La fiera trovò la morte nella caccia calidonia, una battuta di caccia al cinghiale organizzata dal re Oineo di Calidone. Il cinghiale era stato inviato da Artemide a distruggere i campi di Calidone perché Oineo era venuto meno nelle offerte votive. Per liberarsi della belva, Oineo organizzò una caccia in cui chiese la partecipazione di quasi tutti gli eroi del mito greco; tra gli altri, Castore e Polluce, i Cureti, Ida e Linceo, Admeto e Atalanta.

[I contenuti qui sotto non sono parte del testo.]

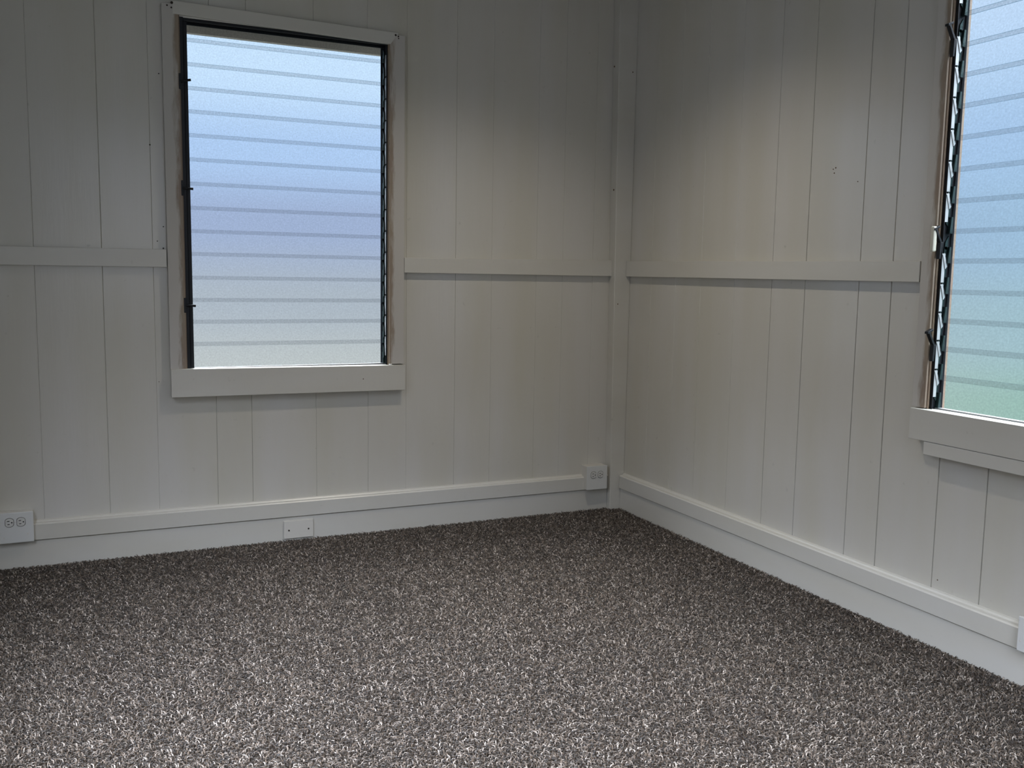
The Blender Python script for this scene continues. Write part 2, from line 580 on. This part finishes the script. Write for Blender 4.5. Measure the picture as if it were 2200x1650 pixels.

In altro mito invece Meleagro e Artemide cacciano il cinghiale calidonio, colpito per primo da Atlanta che è tuttavia la stessa Artemide. L'Atlanta Artemide rappresenta infatti le donne succubi dei maschi su cui il padre ha diritto di vita e di morte, è la Dea a richiamare l'antica Orsa, o Dea Orsa per proteggere la fanciulla che sempre rifiuterà il matrimonio, a cui verrà però suo malgrado costretta.

Artemide è portatrice di un archetipo femminile caratterizzato da un forte spirito d'indipendenza dall'uomo e da una forte solidarietà col mondo delle altre donne, come appunto vi fu nel matriarcato.
Non c'è da meravigliarsi dunque se la Dea rimase come protettrice delle donne e della magia per tutto il medio evo e oltre.



ARTEMIDE o DIANA. la DEA ORSA

Artemide Dea della caccia era a volte indicata come “straniera”, forse per la sua origine non greca, ma anche perché era associata ai territori selvaggi e a quelli di confine, come le aree di frontiera, le coste, le zone d’acqua.

Tra gli attributi principali di Artemide compare spesso il cervo: l’animale preferito dalla divinità sembra essere stato, però in tempi più antichi, l’orso, dal momento che molti miti lo legano ad Artemide.

Primo fra tutti la metamorfosi di Callisto, splendida principessa e compagna di caccia di Artemide: la giovane, infatti, fu trasformata in orsa dalla Dea adirata, probabilmente per aver infranto il voto di castità, dopo essere stata posseduta da Giove.

Arcade, il piccolo che Callisto portava in grembo, fu però risparmiato e, nel volgere di qualche anno, divenne re dell’Arcadia ( “la terra degli orsi”).

Un giorno il giovane, recatosi a caccia, venne trasformato da Zeus in un cucciolo d’orso per impedirgli di uccidere la madre e, successivamente, i due furono trasportati nella volta celeste dove formarono le Costellazioni dell’Orsa Maggiore e Minore, le uniche a non tramontare mai sotto la linea dell’orizzonte.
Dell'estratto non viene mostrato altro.